黒部川は、山地部の平均河床勾配が1/5〜1/80という日本有数の急流河川に加え、流域内には約7000ヶ所もの崩壊地が存在し、日本で有数の崩壊面積比率を有する荒廃河川です。
一方、総延長の80%あまりを占める深いv字谷は、中部山岳国立公園の『黒部峡谷』として全国に知られています。
平成13年度は、土砂災害の防止と自然環境の調和、コスト縮減に考慮した砂防事業を推進しています。
祖母谷下流第2号砂防堰堤(11年度着工、14年度完成予定)、黒薙川第4号砂防堰堤の平成15年度完成を目指すとともに、情報基盤整備としての土石流監視カメラや光ファイバーケーブルの整備を祖母谷、小黒部谷、不帰谷、黒薙川において行い、平成13年度完成を図ることとしています。
▲祖母谷下流第2号砂防ダム(完成予想パース)
3.下新川海岸事業の概要
−豊かな自然とふれあえる 魅力ある渚へ−
下新川海岸は、昭和35年に直轄海岸事業に指定され、以降約40年にわたって海岸保全施設の整備を図ってきました。
これまで、堤防の新設・補強、消波工、緩傾斜堤、人工リーフ、新型離岸堤等により、海岸域の越波対策及び侵食対策を行ってきました。
平成13年度は、朝日町東草野地区において、『海と緑の健康海岸事業』として副離岸堤及び緩傾斜堤の整備を進める他、越波及び侵食が激しい入善町目川地区に離岸堤を施工しています。

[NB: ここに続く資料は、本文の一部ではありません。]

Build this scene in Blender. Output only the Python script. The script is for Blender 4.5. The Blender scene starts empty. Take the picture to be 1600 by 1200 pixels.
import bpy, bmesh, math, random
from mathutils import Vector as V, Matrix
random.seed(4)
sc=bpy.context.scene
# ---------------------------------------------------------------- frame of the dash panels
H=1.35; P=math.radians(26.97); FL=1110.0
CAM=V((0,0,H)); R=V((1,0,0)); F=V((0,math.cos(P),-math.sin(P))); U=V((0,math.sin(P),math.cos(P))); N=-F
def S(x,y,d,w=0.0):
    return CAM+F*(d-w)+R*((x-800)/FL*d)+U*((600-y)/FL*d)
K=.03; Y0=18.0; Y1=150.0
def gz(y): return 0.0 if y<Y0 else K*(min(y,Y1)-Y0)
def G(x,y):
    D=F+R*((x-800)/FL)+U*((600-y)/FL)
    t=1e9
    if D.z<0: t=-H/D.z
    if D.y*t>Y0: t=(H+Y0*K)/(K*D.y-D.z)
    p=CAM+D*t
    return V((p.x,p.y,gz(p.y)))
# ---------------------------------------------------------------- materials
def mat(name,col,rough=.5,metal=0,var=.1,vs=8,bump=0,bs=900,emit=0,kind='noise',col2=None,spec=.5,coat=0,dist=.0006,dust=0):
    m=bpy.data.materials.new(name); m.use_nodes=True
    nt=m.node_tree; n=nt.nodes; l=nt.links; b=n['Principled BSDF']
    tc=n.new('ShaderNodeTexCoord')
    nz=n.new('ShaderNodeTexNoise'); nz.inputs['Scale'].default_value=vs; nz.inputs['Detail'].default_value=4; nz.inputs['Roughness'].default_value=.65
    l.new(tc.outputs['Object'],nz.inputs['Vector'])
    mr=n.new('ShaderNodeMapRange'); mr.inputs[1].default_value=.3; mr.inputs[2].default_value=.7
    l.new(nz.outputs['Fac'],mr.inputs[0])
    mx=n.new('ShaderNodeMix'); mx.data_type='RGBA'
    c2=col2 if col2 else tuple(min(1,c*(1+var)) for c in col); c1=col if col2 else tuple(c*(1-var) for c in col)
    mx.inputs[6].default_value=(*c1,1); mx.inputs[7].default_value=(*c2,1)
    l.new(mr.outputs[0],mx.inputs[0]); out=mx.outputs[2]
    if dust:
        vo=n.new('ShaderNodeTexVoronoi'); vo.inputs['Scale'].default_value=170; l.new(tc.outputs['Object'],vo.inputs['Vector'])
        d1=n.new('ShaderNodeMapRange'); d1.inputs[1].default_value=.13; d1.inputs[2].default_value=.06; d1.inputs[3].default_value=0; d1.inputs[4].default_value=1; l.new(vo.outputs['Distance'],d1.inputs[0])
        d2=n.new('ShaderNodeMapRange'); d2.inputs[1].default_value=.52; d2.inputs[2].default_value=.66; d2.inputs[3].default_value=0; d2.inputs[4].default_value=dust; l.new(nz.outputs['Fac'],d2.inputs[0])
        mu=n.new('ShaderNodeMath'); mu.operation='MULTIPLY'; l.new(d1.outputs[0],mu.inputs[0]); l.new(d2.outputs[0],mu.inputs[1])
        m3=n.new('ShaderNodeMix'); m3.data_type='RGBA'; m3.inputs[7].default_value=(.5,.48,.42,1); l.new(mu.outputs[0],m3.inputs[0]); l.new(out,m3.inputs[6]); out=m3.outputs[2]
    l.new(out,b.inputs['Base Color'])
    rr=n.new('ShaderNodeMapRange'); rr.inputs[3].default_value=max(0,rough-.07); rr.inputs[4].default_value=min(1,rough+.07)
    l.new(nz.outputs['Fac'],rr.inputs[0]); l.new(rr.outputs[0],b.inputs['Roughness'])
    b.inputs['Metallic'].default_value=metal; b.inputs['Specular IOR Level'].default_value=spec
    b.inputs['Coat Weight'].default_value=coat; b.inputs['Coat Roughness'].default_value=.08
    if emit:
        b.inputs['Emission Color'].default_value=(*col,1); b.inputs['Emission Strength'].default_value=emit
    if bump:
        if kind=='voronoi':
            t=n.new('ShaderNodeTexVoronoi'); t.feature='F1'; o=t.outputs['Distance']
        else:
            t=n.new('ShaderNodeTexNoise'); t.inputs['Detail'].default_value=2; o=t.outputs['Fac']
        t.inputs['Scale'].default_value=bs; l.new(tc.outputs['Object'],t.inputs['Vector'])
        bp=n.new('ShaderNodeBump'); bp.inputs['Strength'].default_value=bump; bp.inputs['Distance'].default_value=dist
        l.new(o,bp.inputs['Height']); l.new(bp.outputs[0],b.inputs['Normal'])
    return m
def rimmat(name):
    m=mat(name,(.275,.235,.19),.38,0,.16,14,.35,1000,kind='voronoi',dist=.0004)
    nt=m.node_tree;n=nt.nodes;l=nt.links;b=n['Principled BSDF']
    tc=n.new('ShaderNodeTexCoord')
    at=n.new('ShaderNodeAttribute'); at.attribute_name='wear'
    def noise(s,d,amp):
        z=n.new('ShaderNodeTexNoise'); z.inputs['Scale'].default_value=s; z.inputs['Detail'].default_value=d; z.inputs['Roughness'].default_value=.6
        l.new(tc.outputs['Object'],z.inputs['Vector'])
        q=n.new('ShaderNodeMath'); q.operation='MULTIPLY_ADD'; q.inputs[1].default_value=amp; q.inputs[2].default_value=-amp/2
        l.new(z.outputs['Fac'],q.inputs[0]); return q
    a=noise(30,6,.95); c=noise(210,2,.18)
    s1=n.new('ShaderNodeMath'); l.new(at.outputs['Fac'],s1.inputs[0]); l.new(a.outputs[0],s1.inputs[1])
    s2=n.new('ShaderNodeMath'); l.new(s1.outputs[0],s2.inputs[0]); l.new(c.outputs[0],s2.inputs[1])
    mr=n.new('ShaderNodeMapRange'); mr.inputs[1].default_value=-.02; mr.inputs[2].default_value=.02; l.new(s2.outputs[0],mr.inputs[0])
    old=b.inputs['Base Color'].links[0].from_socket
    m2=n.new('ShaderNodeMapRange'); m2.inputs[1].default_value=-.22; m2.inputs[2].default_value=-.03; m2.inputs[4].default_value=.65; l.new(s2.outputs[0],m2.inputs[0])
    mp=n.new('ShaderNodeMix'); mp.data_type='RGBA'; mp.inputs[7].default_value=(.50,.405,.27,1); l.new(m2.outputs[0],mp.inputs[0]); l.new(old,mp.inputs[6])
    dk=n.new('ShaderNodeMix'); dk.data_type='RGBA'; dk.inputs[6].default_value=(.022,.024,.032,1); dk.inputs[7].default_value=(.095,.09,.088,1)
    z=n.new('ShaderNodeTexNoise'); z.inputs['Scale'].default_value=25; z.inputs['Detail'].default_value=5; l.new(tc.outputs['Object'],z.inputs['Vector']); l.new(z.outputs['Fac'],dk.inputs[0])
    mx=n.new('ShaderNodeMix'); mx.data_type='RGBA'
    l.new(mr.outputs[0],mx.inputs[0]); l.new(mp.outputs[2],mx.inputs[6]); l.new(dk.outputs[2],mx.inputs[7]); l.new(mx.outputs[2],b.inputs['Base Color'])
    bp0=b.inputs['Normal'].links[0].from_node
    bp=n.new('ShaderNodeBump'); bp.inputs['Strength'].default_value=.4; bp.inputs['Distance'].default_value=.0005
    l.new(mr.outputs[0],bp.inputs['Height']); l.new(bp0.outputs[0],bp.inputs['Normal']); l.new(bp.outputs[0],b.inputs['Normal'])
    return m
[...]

また、平成12年度から14年度にかけて、黒部川扇状地の要である黒部市生地地区に、透過型有脚式突堤(vhs工法)の施工を進めています。

▲最高水位の宇奈月ダム
4.宇奈月ダムの概要
−水辺のふれあいと賑わい 宇奈月の新名所−
宇奈月ダムは、洪水調節、発電、水道用水の供給に効用を発揮するため、平成13年4月よりダム管理を行っています。
宇奈月ダムでは、上流からの土砂をより自然に近いかたちで下流に流すこととして、全国の直轄ダムで初めて排砂設備を設けており、本年6月に第一回の排砂を行っています。